Development

Late Detroit landlord Joel Landy's properties being sold for charity

May 18, 2022, 11:00 AM


A tribute for Joel Landy following his death in 2020. (Photo: Facebook, Roberta P. Kuhn)

The late Detroit landlord Joel Landy's legacy will live on through a foundation focused on automotive education and historic preservation.

Described as an "old hippie who loved Detroit" long before most real estate investors, Landy made arrangements to sell nearly all of his properties for charity before his death in 2020.

The buildings are expected to fetch at least $1 billion for the foundation, Crain's Detroit Business reports. They include the Addison building on Woodward -- a former hotel which now houses the restaurant Pho Lucky -- and Scott Mansion on Peterboro Street, whose 2018 conversion into apartments was described as one of the city's "most dramatic back-from-the-dead building redevelopment projects."

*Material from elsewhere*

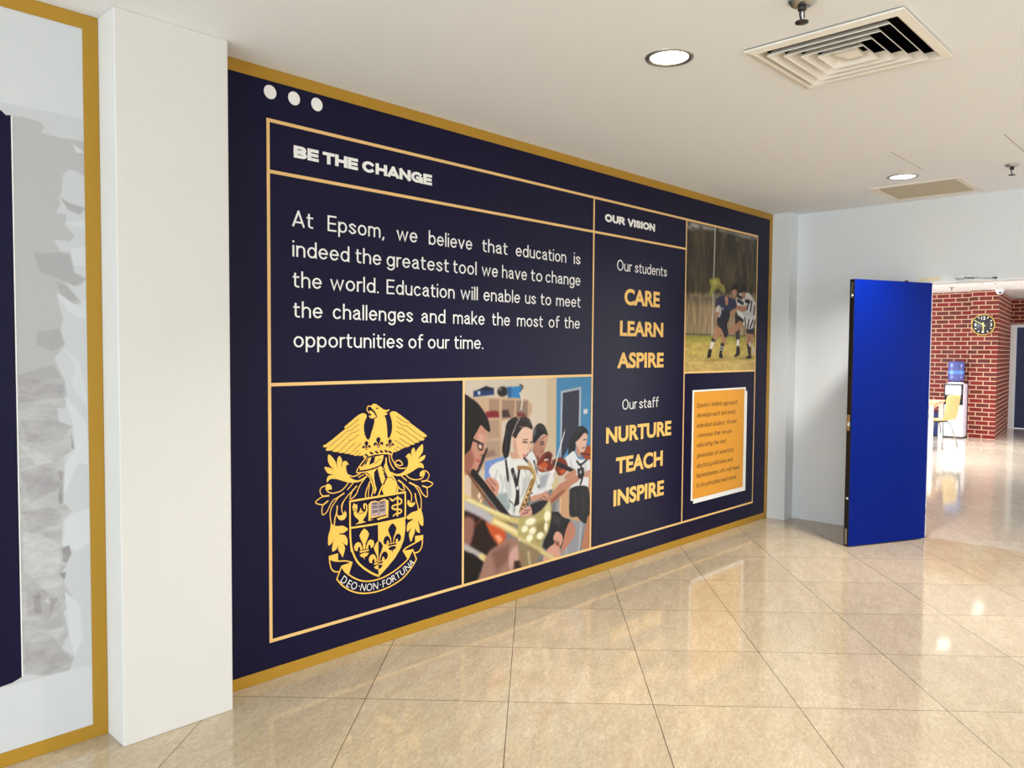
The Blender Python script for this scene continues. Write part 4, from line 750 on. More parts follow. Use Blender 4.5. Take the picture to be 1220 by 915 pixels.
('s',(176,180,180),9.6,8.3,[(2798.6,710.6),(2782.5,651.4),(2755.2,601.5)]),
('s',(176,180,180),9.5,8.2,[(2689.7,572.5),(2684.7,535.5)]),
('s',(176,180,180),9.8,8.4,[(2832.1,737.6),(2821.4,685)]),
('s',(180,182,182),9.1,7.3,[(2556.5,778),(2537.6,735.7)]),
('s',(180,182,182),9.5,7.6,[(2695,749.3),(2687.2,718.7)]),
('s',(180,182,182),9.7,7.8,[(2786.9,767.6),(2808.4,715.6)]),
('s',(84,66,62),9.1,10.4,[(2762.8,1064.2),(2809.6,1048.7),(2834.1,1018.9)]),
('s',(70,58,56),7.6,7.4,[(2634.5,997.3),(2628.2,928.9),(2623.8,874.2)]),
('s',(74,60,56),10.8,7.7,[(2321.7,1162.8),(2357.5,1167.7),(2403.1,1132.6)]),
('s',(178,180,184),8.7,8,[(2868.3,780.6),(2933.2,752.3)]),
('s',(178,180,184),8.9,8.1,[(2966,748.9),(2999.7,708.8)]),
('s',(178,180,184),8.6,7.9,[(2815,814.4),(2847,782.8)]),
('s',(172,176,182),8.7,8.6,[(2878.2,701.6),(2902.1,644.5)]),
('s',(172,176,182),8.8,8.7,[(2971.6,706.8),(2942.9,647.4)]),
('s',(184,186,190),8,7.6,[(3204.5,776.8),(3229.1,721.5)]),
('s',(184,186,190),8.3,7.9,[(3361.9,738.5),(3369.1,683.7)]),
('s',(66,62,66),13.6,10.4,[(3258.2,560.2),(3266.3,460.5)]),
('s',(66,62,66),13.8,8.5,[(3336.5,558.5),(3352.2,423.3)]),
('s',(74,68,70),8.1,8.7,[(3272.9,952.7),(3321.1,966.1)]),
('s',(78,70,70),7.5,8,[(2908.1,1010.5),(2951.8,989.6)]),
('s',(32,28,28),4.9,13,[(2778.9,830.6),(2828.5,790.3)]),
('s',(160,122,72),4.9,22.5,[(2731.1,778.7),(2831.8,760.6),(2872.4,710)]),
('s',(196,168,118),4.9,19.2,[(2817.8,799.9),(2860.6,752.7),(2882.6,703.7)]),
('s',(190,160,108),4.9,24.3,[(2868.6,733.6),(2873.6,702.1),(2850.2,650.8),(2816.8,601.1),(2783.6,555.8),(2761.8,509.2)]),
('s',(232,214,170),4.9,8.4,[(2860.8,719),(2844.4,659.2),(2805.5,602.6)]),
('s',(160,120,72),4.9,39.2,[(2855.6,681),(2805.6,594.9),(2761.7,516.8)]),
('s',(222,200,150),4.9,9.3,[(2833.1,652.9),(2783.4,574.9)]),
('e',(70,48,30),3.7,2833.3,637.5,6.9,6.2),
('e',(70,48,30),3.7,2816.7,608.8,6.8,6.1),
('e',(70,48,30),3.7,2800.1,580.3,6.8,6.1),
('e',(70,48,30),3.6,2780.3,552.4,6.7,6.1),
('e',(70,48,30),3.6,2767.2,527.5,6.7,6.1),
('e',(70,48,30),3.7,2850.7,612.2,6.9,6.2),
('e',(70,48,30),3.7,2834,579.6,6.9,6.1),
('e',(70,48,30),3.7,2811.7,551.9,6.8,6.2),
('e',(235,220,185),3,2822.2,622,5.7,4.7),
('e',(235,220,185),3,2806.7,593.2,5.7,4.6),
('e',(235,220,185),3,2789.1,565,5.6,4.6),
('e',(235,220,185),3,2773.7,539.6,5.6,4.6),
('e',(235,220,185),3.1,2845.3,593.6,5.7,4.7),
('p',(216,166,152),4.8,[(2745.1,515.4),(2800.7,534.2),(2840.3,536.4),(2855.7,487.8),(2818.3,476.3),(2756.5,488.6)]),
('s',(110,60,55),4.9,5.6,[(2767.5,500.7),(2818,501)]),
('s',(110,60,55),4.9,5.6,[(2789.6,516.6),(2834.8,514)]),
('p',(216,196,176),5.3,[(2288.6,800),(2360.2,785.7),(2351.4,747),(2288.8,754.3)]),
('p',(214,194,174),8.1,[(2291.2,803.2),(2351,775.4),(2353.8,650.6),(2292.1,665.8)]),
('p',(198,146,124),4.3,[(2305,994.3),(2394.8,1027.3),(2429.6,1044.9),(2457.6,1019.7),(2467.2,988.9),(2456.2,961.6),(2458.3,929.3),(2453.1,889.6),(2432.7,880.7),(2425.4,865.4),(2425.6,844),(2414.6,831.8),(2396.5,800.4),(2352.9,785.2),(2288.6,796.1)]),
('p',(160,104,88),16,[(2287.9,910.9),(2350.1,931.7),(2377.8,856.6),(2342.1,789),(2288.6,798.7)]),
('p',(214,168,148),11,[(2408.7,999.8),(2450.4,983.4),(2436.8,951.1),(2399.8,960.7)]),
('p',(30,24,22),4.2,[(2286,1203.2),(2348.3,1198.8),(2402.9,1167),(2451.2,1116.9),(2483.4,1068.3),(2497.2,1005.6),(2461.3,1019.4),(2424,1046.6),(2394.9,1014),(2369.6,982.9),(2351.9,931.6),(2330.5,911.1),(2287.8,914.8)]),
('s',(28,24,24),4.4,12.6,[(2360.7,971.7),(2399.9,955.4),(2439.7,936.2)]),
('s',(28,24,24),4.4,7.9,[(2439.7,937.5),(2435.2,909.9),(2406.6,917.7),(2402.7,952.5)]),
('e',(225,190,175),4.4,2420.3,929.1,11.1,10.6),
('s',(182,84,80),4.4,10.3,[(2396.1,853.5),(2420,844.6)]),
('s',(140,90,76),4.4,5.5,[(2437.3,883),(2418.9,876)]),
('p',(46,26,20),10.7,[(2292.7,577.5),(2399.7,547.5),(2464.9,516),(2501,459.3),(2574.6,343.6),(2502.2,319.7),(2431.9,245.3),(2294.9,222.5)]),
('p',(204,94,52),12.3,[(2468.1,501),(2552.5,473.2),(2605.2,442.6),(2632.4,385.8),(2585.1,340.2),(2532.5,387.9),(2490.9,446.3)]),
('p',(240,170,130),11.5,[(2537.5,409.2),(2573.9,410.5),(2605.9,375.4),(2574.4,358.5)]),
('s',(126,84,58),4.4,15.3,[(2324.8,796),(2428.5,673.2),(2541.3,556)]),
('s',(36,28,26),4.7,41,[(2366.5,788),(2463.5,690.5),(2598.9,547.8),(2658.2,486.7)]),
('s',(160,60,40),4.6,8.7,[(2494.6,606.5),(2520.5,573.6)]),
('e',(236,205,180),5.5,2413.8,653.5,11.9,17.3),
('e',(236,205,180),5.5,2426.9,622.9,9,11.5),
('p',(154,108,96),16.2,[(2292.9,538.6),(2358.5,540.7),(2382.4,492.6),(2356.5,403.7),(2327.5,380.1),(2293.9,386.1)]),
('s',(120,60,50),11,11.7,[(2439.7,527.1),(2375.5,486.5)]),
('s',(212,192,128),12.5,38.2,[(2282.6,667),(2399.3,606.5),(2500.2,553.1),(2679.8,477.4),(2881.6,437.3)]),
('s',(240,228,180),11.3,12.1,[(2330.6,641.6),(2500.1,561.9),(2658.1,494.3)]),
('s',(90,78,50),11.6,10.6,[(2485,538.5),(2583.7,486.9),(2680.1,449.5)]),
('s',(186,182,184),13.9,47.8,[(2292.4,619.9),(2360.1,589.1),(2439.5,548.8),(2521.2,500.2)]),
('s',(222,198,132),13.2,45.9,[(2536.7,494.1),(2637.2,441.3),(2735.5,383.7),(2883.5,288.9)]),
('s',(246,234,190),11.9,12.8,[(2541.9,489.6),(2713.3,402.6),(2837.1,332)]),
('s',(186,180,176),12.1,35.5,[(2303.4,388),(2391.4,336.3),(2451.6,296.1)]),
('s',(226,208,150),11.3,34.5,[(2431.4,309.4),(2477,281.8)]),
('p',(26,20,20),10.8,[(2294,357.7),(2371.7,332.7),(2446.7,275.2),(2432.6,154.1),(2295.3,158.4)]),
('p',(168,128,112),16.6,[(2417.5,160.9),(2436.9,237),(2491.9,325.2),(2585,352.9),(2681,370.1),(2769.6,316.8),(2792.9,235.7),(2793.9,150.6),(2640.1,151.5)]),
('p',(136,98,86),28.5,[(2512.5,317.8),(2659.6,343.6),(2649.8,247.5),(2555,191.3)]),
('p',(208,168,158),14.9,[(2665.6,286),(2719.8,317.9),(2775.7,269.6),(2770.7,224.5),(2704.3,221.9),(2677.5,181.6),(2655.5,223.8)]),
('p',(58,34,34),13.1,[(2702.1,228.4),(2765,227.1),(2771.2,174.4),(2704.8,182.3)]),
('p',(186,172,116),10.8,[(2745.6,473.5),(2869.6,479.5),(2950.7,506.8),(3012,545.7),(3032,493.7),(3025.9,415.1),(2994.4,348.7),(2947.6,301.3),(2966,249.1),(3075.6,174.5),(3026.8,183.8),(2919,239.5),(2747,343.6)]),
('p',(150,134,84),24.9,[(2893.4,419.9),(2987.3,429),(2964.7,345.7),(2906.5,308.4)]),
('p',(214,202,150),19,[(2962.5,503.6),(3012.1,540.1),(3024.7,494.8),(3017.2,432.3)]),
('s',(222,204,148),11.1,22.7,[(2746.9,355.1),(2860.4,293),(3063.3,176.9)]),
('p',(150,128,98),18,[(2747.2,328.3),(2883.7,273.3),(2930.9,229.4),(2879.2,172.6),(2793.7,170),(2748.5,213.4)]),
('s',(146,136,100),12.3,22.6,[(2752.8,327.4),(2815.3,254.7),(2816.2,177.1)]),
('s',(205,196,150),15.5,13.3,[(2826.5,260.3),(2838.9,180.5)]),
('e',(248,243,212),8.6,2841.4,443.5,46,21.7),
('e',(248,243,212),8.9,2992.9,453.4,30.1,31.7),
('e',(248,243,212),8.5,2790.9,407.5,28.2,20),
('e',(248,243,212),8.7,2859.3,384.9,31.1,21),
('e',(248,243,212),8.8,2929.4,343.7,31.8,22.1),
('e',(248,243,212),8.6,2834.6,345.6,29.8,21.7),
('e',(248,243,212),8.9,2981.9,390.3,16.7,28.6)]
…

The plan is as unusual as Landy was himself, Crain's says:

It's perhaps the first time in recent memory something like this has happened, longtime real estate industry observers said. Typically, portfolios like Landy's either go to next of kin or are sold off for things like inheritances, they said.

But Landy, who had no children, took a different route.

"In all cases I can recall, the portfolio went to the next generation per estate planning," said Lawrence McLaughlin, a real estate attorney who spent more than four decades at Detroit-based Honigman LLP, where he had been chairman of its real estate department for two decades. "In fact, most maturing patriarchs start putting children and grandchildren into their deals before they pass."

"I have seen assets sold for estate/inheritance purposes but not to fund a foundation," said Denise Lewis, another former Honigman real estate attorney.

Before venturing into real estate, Landy was a mechanic who owned an auto repair shop.

The fund will be governed by a board that includes father and son Gary and Elie Torgow. Gary chairs the board of Huntington Bank and Elie is CEO of the Sterling Group real estate company.